Garnering the gold were Cleophus Peebles, Peter Varkonyi and Zack Ridenhour; Wes Ogilvie received a silver medal in the same category — Food and Beverage Service — in which Ridenhour won a gold. The event took place at the Chesterfield Technical Center in Richmond and competition was stiff.

"In our category at states, we competed against 10 academies," said Wes. "And these 10 had previously competed against 10 other academies to get there."

Peter, 18, a senior at W.T. Woodson High in Fairfax, captured a gold medal in the hot foods portion of the Culinary Arts category.

"It demonstrates your skill in the preparation and execution of hot materials, such as an entree or soup," he said. "At the competition in Richmond, I was asked to prepare a rice/chicken-broth soup with a tomato conassé."

That type of tomato entails scoring an "X" on its bottom, boiling it 30-40 seconds and plunging it into ice water so the skin peels off easily. Then it's cut in half and its seeds are removed so what remains is a skinless, seedless tomato.

For his entree, Peter cooked Chicken Florentine — a supreme breast cut with the bone sticking out at a 45-degree angle to show his skill at cutting and breaking down the chicken. It rested on a bed of sauteed spinach and was topped with sliced tomato and grated parmesan cheese.

He also made a tournede of red potato. "It's a difficult, seven-sided, barrel-shaped cut with a paring knife, to display your knife skills," said Peter. "The potato was roasted in the oven, and the vegetable was Green Beans Almondine."

He attributes his victory in great part to his organization, which, at first, gave the judges a few anxious moments. That's because he didn't start to cook until he was good and ready — literally. Peter is a firm believer in creating a "misé en place" — French for "everything in its place" — a list of the order in which he'll do things. Once Peter began cooking, however, he finished with lightning speed. "I was done within 30 minutes and was the first to present my entree and soup," he said. "Basically, I had an hour left."

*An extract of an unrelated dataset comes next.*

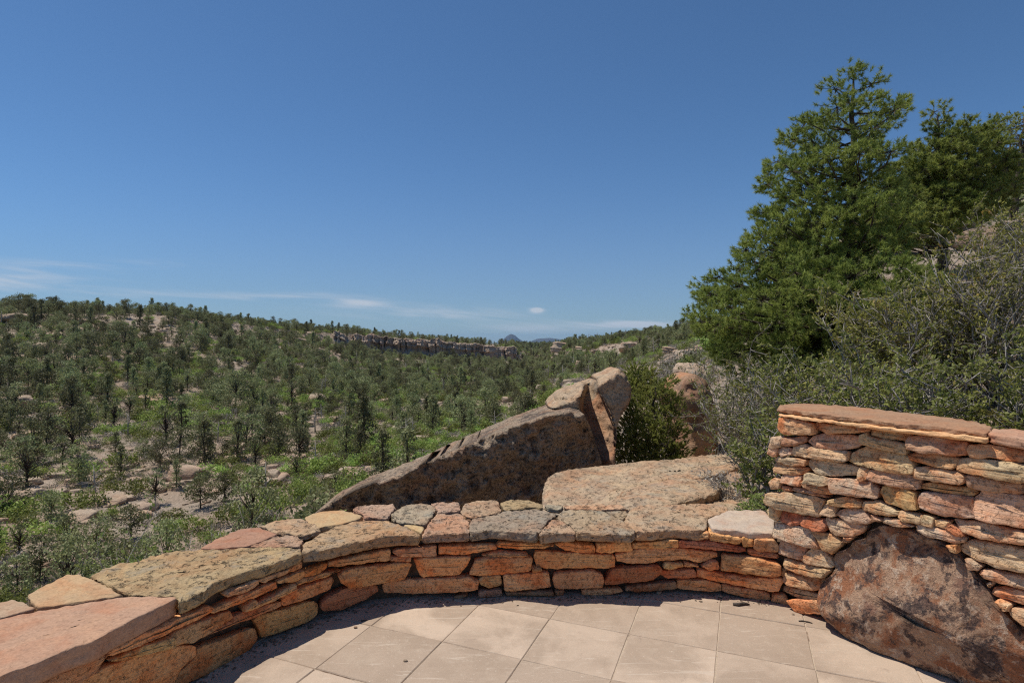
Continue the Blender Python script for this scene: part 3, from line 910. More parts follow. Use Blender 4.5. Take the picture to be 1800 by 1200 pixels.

Thousands of people attended the awards ceremony that night in the Arthur Ashe Coliseum, and Peter was happy and relieved to win. "I have a much bigger road ahead of me at nationals," he said. "But I feel pretty confident that, if I can be on target and perform my best, I have a very good chance of winning."

After graduation, he'll attend the New England Culinary Institute in Essex, Vt., and he says the staff there is thrilled that he won at states. "If I win nationals, I get a full scholarship from them — $60,000 — so it's intense," said Peter. But even if that's not the case, he said, "The stuff I'm learning [at these competitions] makes it all worthwhile."